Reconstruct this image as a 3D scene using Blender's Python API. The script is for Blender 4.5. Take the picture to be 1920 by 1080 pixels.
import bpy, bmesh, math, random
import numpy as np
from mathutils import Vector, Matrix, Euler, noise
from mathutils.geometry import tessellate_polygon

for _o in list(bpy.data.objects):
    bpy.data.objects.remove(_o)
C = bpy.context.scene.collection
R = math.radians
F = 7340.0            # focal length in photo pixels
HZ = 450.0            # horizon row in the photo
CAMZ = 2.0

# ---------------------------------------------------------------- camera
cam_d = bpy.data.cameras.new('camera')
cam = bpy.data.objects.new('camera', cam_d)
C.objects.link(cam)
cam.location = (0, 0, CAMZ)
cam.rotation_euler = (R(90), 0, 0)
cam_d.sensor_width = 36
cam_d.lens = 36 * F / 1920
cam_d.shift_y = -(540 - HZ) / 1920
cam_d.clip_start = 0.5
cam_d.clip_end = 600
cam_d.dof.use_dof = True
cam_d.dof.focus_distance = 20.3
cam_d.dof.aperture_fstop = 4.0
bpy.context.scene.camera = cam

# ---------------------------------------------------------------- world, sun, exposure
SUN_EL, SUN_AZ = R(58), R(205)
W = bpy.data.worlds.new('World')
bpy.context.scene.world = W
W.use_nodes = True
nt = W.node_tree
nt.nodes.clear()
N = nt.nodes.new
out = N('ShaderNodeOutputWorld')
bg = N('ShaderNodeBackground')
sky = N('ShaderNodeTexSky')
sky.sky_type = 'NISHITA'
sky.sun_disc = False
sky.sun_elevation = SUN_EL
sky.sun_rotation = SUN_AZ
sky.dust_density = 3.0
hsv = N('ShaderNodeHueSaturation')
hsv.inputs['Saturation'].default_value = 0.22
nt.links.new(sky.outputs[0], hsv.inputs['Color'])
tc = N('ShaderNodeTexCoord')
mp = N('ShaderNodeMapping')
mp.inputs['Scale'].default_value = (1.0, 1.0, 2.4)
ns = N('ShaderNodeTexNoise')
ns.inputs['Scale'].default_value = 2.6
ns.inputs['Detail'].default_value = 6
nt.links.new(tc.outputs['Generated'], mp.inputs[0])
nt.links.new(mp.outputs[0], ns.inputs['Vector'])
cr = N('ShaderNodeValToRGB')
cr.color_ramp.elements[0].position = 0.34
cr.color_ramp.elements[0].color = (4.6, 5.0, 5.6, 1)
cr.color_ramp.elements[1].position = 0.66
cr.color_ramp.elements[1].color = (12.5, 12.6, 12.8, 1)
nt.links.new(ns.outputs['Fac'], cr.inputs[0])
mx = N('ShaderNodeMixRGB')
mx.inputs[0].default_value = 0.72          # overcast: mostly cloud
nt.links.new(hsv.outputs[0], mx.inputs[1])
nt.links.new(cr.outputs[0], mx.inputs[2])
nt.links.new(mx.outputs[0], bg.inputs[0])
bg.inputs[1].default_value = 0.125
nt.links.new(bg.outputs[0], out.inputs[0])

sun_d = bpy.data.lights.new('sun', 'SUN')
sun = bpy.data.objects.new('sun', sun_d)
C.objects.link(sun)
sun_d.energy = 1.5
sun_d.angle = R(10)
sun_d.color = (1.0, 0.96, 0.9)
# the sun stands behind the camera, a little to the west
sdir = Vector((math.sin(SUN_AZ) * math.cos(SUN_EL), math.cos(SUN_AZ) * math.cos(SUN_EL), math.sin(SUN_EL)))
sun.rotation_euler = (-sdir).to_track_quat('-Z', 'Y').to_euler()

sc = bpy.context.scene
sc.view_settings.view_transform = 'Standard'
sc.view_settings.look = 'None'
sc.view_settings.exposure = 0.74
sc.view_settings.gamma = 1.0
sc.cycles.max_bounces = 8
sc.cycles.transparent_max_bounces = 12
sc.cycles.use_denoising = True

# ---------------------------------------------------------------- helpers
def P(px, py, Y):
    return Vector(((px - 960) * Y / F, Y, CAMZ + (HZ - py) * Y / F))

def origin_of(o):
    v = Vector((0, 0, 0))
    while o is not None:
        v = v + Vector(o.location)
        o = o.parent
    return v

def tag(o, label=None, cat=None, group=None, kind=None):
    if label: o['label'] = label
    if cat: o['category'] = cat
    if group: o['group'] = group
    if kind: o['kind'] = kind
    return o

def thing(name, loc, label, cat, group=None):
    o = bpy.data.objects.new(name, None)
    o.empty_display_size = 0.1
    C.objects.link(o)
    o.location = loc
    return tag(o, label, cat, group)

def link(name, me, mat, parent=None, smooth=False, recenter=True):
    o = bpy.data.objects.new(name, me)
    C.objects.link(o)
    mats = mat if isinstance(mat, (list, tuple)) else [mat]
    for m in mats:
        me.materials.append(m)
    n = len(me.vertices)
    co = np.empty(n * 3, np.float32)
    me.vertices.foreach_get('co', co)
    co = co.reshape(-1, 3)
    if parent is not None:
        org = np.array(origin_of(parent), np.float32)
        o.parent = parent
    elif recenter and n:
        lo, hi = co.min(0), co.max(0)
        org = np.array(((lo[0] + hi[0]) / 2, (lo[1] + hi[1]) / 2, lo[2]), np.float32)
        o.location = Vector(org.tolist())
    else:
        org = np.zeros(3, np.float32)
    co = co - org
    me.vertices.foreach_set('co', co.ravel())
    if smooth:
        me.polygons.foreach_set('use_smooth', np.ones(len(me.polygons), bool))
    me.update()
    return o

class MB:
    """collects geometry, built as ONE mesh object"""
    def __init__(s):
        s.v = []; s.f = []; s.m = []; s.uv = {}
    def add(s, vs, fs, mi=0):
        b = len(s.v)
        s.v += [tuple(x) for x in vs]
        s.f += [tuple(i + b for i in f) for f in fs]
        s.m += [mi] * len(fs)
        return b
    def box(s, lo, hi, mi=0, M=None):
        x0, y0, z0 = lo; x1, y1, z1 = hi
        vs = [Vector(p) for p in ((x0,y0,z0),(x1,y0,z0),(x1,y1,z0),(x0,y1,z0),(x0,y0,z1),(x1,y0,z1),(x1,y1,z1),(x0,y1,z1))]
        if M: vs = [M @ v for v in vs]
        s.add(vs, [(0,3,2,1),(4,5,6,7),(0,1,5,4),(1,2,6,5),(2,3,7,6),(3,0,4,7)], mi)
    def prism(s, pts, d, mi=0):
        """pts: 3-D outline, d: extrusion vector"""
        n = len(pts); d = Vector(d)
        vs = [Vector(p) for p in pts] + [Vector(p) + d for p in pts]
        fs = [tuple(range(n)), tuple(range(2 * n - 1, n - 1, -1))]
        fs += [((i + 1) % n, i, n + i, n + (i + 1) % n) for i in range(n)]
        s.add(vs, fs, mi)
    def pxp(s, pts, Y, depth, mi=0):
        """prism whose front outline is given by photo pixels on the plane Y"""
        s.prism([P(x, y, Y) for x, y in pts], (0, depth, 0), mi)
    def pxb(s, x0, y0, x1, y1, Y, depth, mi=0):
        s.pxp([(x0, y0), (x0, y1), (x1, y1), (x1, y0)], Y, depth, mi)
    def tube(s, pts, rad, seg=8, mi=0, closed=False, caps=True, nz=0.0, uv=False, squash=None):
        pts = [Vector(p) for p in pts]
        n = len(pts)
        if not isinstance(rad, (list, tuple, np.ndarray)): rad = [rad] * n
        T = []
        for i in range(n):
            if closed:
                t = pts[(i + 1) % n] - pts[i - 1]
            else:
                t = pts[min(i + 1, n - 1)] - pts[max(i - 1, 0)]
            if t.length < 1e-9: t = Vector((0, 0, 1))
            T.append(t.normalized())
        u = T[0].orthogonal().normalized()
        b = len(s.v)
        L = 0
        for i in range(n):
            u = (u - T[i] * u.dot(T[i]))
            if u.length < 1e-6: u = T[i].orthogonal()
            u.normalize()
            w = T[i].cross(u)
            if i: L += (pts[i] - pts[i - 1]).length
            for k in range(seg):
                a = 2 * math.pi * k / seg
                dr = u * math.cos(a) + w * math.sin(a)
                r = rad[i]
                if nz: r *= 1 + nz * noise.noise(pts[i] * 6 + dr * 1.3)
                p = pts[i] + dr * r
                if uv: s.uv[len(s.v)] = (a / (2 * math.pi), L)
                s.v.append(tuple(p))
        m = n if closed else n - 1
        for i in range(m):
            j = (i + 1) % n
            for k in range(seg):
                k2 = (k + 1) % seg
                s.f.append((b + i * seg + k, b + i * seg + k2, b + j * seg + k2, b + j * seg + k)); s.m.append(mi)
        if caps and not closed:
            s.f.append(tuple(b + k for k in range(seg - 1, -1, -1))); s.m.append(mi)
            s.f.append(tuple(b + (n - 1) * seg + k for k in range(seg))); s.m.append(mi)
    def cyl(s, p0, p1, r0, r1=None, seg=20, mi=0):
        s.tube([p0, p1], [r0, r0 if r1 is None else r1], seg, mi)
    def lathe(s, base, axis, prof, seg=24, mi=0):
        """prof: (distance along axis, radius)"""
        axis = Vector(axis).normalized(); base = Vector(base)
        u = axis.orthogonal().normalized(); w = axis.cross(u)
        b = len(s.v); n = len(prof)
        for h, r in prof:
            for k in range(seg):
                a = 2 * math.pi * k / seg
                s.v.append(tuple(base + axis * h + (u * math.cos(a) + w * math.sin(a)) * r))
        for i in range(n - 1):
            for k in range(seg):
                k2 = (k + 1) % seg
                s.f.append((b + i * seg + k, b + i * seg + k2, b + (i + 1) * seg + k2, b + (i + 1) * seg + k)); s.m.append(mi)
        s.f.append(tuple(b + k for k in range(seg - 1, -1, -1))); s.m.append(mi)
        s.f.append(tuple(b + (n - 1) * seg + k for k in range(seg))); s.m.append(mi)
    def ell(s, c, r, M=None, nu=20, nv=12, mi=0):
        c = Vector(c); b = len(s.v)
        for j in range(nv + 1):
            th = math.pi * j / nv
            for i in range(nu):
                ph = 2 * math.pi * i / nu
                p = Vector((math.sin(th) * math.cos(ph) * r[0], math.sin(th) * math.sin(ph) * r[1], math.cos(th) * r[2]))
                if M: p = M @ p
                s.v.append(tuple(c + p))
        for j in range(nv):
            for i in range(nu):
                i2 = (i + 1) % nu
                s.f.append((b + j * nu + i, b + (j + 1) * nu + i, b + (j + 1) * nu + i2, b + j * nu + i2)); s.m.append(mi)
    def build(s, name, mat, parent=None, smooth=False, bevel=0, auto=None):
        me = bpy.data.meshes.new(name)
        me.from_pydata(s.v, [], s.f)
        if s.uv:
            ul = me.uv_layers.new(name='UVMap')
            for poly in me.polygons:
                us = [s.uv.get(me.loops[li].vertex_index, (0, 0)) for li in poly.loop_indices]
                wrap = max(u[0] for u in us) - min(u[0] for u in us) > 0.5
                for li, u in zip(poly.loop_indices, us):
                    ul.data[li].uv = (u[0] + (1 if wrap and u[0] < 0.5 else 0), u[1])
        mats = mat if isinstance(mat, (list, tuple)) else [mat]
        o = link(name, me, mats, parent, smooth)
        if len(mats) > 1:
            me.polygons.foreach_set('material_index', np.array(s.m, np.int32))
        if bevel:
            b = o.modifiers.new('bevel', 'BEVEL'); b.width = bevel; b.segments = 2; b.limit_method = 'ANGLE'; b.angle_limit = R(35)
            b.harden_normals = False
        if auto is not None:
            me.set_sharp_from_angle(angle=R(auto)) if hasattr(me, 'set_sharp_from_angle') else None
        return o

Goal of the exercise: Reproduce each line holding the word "scene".

Exercise output:
Reconstruct this image as a 3D scene using Blender's Python API. The script is for Blender 4.5. Take the picture to be 1920 by 1080 pixels.
C = bpy.context.scene.collection
bpy.context.scene.camera = cam
bpy.context.scene.world = W
sc = bpy.context.scene